As is quite common in men, I suffer from a degree of color-blindness, which is not ideal for someone who spends countless hours gardening. That said, even I can tell that the below photo of my front lawn grass is an ugly, spotty, dull, green and brown mess.


We  had moved into our home several years ago, and the grass lawn had been completely neglected for what must have been a long time. It was full of weeds and suffered terrible grub damage. A shovel full of soil revealed dozens of grubs treating the grassroots like it was soft-serve ice cream at an Old Country Buffet. After a couple seasons of failed attempts to rehabilitate, focusing on the worst spots, I decided it was time for a more drastic measure. It was too far gone. I needed to “Start Over.”

Between fall 2015 and spring 2016, I had used leaves, cardboard, and mulch to snuff out old grass to form the border of the front walkway and garden area next to it (pictured in next photo).
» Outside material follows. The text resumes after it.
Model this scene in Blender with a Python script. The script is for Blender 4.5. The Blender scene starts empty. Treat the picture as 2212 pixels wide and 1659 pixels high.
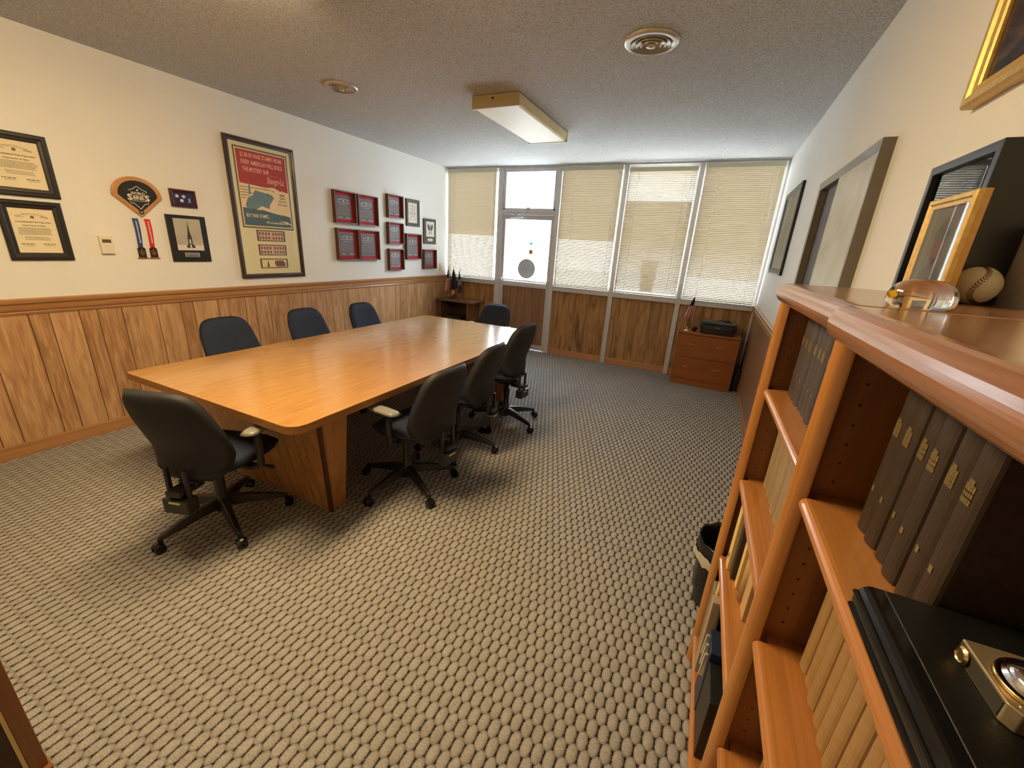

That method translates nicely into creating a garden, as it can be left in place and planted through. However, to “Start Over” a larger grass lawn area, I wanted to use something a bit more uniform and easier to put in place. Also, I didn’t want to use leaves or mulch, since it would be a place for new grass after the doomed weed lawn below the cover was killed off. I do not use chemicals, so spray was not part of the plan. The purpose of my plan was to both avoid chemicals leaching through the soil and into the local system, and also avoid sheering off valuable layers of soil by digging the grass out.

So, I started by mowing it down as low as I could and giving it a good soaking. This puts the remaining turf, which can be stubborn, in best position to fail. Then, after a modest investment in 20 mil plastic sheeting, which I spread across the lawn, I utilized all kinds of objects found around the house to hold it in place. Next, I just let late summer heat coupled with no sunlight or water for about 6 weeks to kill off the messy, old neglected lawn.

Avoiding chemicals is a great option, but the tradeoff is harder work, and more neighbors, joggers, dog-walkers, mail carriers, and everyone else interrogating you about the 1.5 months of a black, plastic for a front yard. I made sure to take the opportunity to explain the entire project to the many people stopping to ask before continuing on to the park across the street.

When average temperatures were between 60 and 80 degrees (best for grass seed), the plastic came up, and I got right to pulling up the dead grass, weeds, and roots. Not every spot was as simple to tackle as others, so again, I don’t want to gloss over the hours of hard work involved in this part of the project.

It was not easy or fun, but the payoff kept me going. Also, I noticed spectators were now making an extra trip or two, slowing down to see progress and check on my well-being at times where I was struggling a bit with the effort.

I was able to pick up a tiller on the cheap, capitalizing on a summer inventory-clearing situation at my local Lowe’s. I figured this would be a good machine to have for other PSU Master Gardener events. It will travel nicely in the old Jeep.

Hand tools will work, or local hardware stores rent out tillers, too. Once all the old grass was removed, the soil tilled and raked (the grubs didn’t survive the process!), it was time to seed, continually water, and await germination.

I took help where I could get it. My daughter was excited about turning 3 and showed it off by helping daddy grow new grass by watering while I sat down and rehydrated. Allow the new grass to grow at least four inches before even light traffic or mowing. The loose soil does best if you can avoid any compaction as new roots are forming. Those roots are the reason fall is an ideal time to do this. Come spring, you’ll have a head start when your dormant grass “wakes up” and grows even more root base than spring seeding would produce before the summer heat puts stress on the grass.

This is the new lawn in late October. There are a few spots that are a bit lighter, but overall, this new lawn grass is in great shape heading into the winter dormancy. In the spring, those few spots will be addressed, as well as taking good care of the rest, and 2017 will finally show the full long-term success of a lawn grass “Start Over!”



Resources:

There are plenty of resources out there with more details about the types of grass blends to choose, especially for our area. There are guides that go into greater detail about the steps involved. Don't expect a “one size fits all.” Shop around and take what you like and leave what you don't. Good luck with your “Start Over” if you choose to commit! It is a very rewarding project.